## EXERCISE INSTRUCTIONS
Go through the material below and copy each line where the word "wide" appears.

## AVAILABLE DATA
========
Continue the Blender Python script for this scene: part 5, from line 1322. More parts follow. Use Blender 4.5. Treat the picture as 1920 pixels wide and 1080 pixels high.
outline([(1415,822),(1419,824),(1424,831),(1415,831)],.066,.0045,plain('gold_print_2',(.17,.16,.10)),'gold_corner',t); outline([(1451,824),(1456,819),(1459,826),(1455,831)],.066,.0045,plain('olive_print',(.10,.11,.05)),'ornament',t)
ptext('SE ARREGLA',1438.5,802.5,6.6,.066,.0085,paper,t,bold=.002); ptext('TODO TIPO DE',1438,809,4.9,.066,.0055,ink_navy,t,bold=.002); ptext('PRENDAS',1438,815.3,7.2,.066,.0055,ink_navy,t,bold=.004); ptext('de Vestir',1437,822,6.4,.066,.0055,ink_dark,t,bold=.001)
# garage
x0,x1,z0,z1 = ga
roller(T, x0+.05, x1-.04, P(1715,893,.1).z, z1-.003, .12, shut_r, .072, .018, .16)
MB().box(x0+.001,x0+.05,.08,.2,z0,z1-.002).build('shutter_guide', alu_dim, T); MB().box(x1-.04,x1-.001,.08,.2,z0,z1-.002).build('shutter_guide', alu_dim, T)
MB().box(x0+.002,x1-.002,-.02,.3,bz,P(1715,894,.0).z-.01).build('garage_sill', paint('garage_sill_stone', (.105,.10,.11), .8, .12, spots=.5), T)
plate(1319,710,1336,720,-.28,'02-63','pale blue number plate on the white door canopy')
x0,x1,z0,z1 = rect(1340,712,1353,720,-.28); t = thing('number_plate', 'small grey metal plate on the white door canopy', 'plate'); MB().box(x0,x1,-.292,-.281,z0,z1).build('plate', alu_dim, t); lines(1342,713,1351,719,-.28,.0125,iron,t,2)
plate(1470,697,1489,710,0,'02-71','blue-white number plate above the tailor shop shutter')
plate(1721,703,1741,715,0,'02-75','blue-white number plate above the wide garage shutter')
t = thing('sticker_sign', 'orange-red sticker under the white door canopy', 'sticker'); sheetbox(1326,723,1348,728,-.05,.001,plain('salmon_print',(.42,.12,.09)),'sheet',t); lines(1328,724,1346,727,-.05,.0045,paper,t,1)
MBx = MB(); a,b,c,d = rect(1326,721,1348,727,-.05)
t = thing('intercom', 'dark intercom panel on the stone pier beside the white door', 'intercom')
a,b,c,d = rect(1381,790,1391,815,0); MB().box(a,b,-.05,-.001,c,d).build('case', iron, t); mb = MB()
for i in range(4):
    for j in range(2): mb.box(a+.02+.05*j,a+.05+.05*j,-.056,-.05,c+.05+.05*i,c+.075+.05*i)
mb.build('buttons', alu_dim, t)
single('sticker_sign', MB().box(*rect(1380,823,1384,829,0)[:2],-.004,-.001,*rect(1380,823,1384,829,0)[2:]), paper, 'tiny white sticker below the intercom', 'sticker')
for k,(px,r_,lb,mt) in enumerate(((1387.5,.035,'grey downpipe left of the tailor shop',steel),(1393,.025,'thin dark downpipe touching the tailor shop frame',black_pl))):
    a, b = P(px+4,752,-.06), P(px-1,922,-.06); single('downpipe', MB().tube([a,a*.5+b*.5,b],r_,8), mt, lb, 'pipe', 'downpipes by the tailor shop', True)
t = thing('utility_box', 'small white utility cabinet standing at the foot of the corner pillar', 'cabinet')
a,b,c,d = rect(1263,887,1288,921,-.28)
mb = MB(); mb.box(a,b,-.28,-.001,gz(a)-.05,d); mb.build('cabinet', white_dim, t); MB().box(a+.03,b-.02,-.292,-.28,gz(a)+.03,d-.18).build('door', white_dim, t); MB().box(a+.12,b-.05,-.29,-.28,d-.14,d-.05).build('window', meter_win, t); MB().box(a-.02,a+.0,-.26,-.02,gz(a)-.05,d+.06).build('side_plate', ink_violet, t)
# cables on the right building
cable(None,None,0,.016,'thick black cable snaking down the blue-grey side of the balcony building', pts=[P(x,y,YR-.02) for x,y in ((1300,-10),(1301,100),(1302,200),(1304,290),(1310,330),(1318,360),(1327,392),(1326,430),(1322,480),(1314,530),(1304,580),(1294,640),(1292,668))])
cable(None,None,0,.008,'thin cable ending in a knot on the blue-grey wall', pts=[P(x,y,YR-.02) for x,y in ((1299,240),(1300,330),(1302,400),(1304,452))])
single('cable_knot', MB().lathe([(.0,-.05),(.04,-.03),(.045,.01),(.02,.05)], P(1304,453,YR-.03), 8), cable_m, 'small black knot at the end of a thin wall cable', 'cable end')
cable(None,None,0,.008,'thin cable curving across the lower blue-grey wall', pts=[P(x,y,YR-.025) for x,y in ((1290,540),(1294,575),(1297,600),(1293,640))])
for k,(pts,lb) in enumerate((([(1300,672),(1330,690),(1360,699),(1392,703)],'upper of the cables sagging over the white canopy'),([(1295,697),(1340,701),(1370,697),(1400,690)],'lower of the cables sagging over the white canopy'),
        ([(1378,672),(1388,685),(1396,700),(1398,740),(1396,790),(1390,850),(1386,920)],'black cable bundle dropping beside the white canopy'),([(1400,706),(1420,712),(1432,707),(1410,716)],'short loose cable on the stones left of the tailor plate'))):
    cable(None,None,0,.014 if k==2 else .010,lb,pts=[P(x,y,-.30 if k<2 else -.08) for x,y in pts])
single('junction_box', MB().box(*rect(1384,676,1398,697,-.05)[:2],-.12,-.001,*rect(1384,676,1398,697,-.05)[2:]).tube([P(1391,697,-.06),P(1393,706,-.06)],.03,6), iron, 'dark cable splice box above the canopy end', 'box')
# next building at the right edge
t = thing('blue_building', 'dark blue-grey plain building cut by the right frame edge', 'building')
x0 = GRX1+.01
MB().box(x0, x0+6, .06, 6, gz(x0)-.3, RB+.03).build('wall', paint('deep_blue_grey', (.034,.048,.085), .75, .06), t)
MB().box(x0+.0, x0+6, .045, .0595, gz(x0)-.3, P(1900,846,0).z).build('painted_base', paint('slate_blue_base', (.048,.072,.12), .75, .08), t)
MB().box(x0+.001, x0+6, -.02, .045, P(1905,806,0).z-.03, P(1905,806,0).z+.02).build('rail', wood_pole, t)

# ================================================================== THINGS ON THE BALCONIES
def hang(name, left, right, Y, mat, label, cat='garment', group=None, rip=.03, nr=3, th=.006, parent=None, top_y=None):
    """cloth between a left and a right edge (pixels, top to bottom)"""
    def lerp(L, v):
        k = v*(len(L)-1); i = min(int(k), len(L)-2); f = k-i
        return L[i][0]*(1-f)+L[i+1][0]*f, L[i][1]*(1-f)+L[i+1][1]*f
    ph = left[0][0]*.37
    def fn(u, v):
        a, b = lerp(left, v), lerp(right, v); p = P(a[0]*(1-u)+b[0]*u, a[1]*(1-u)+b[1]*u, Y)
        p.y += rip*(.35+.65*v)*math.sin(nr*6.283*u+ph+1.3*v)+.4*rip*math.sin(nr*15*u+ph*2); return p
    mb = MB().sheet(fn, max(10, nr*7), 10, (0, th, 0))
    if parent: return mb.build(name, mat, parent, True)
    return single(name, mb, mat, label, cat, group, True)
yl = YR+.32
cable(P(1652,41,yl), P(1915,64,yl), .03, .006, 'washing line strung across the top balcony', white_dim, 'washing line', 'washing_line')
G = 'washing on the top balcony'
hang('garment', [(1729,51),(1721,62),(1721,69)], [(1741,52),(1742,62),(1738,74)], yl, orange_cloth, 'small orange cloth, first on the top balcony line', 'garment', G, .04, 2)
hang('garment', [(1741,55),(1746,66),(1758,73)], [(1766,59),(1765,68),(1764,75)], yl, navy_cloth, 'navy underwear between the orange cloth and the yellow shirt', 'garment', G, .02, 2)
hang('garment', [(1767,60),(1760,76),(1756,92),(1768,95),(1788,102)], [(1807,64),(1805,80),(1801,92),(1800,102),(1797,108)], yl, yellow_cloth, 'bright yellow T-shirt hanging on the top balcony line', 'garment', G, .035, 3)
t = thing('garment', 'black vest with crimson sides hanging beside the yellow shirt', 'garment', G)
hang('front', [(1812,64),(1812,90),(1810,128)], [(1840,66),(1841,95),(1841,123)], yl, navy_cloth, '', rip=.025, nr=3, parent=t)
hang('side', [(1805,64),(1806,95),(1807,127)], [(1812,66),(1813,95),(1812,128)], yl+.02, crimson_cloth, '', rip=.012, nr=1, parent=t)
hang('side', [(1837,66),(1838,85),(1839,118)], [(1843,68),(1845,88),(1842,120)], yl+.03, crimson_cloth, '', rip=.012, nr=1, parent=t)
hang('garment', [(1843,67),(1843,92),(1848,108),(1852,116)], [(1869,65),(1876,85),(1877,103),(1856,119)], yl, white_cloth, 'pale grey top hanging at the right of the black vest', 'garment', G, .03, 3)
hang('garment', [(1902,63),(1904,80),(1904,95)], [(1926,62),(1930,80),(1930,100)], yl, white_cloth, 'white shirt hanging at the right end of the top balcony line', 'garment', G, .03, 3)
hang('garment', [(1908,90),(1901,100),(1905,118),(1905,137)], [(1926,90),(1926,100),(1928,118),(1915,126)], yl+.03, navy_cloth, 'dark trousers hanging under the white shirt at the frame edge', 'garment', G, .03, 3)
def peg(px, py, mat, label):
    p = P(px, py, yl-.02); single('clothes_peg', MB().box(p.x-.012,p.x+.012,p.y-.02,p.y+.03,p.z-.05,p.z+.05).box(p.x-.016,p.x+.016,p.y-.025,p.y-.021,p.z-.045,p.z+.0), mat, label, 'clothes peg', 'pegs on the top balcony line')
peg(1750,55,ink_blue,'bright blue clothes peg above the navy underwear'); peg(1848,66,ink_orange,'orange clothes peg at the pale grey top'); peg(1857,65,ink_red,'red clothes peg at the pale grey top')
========
## RESPONSE TO THE EXERCISE
Continue the Blender Python script for this scene: part 5, from line 1322. More parts follow. Use Blender 4.5. Treat the picture as 1920 pixels wide and 1080 pixels high.
plate(1721,703,1741,715,0,'02-75','blue-white number plate above the wide garage shutter')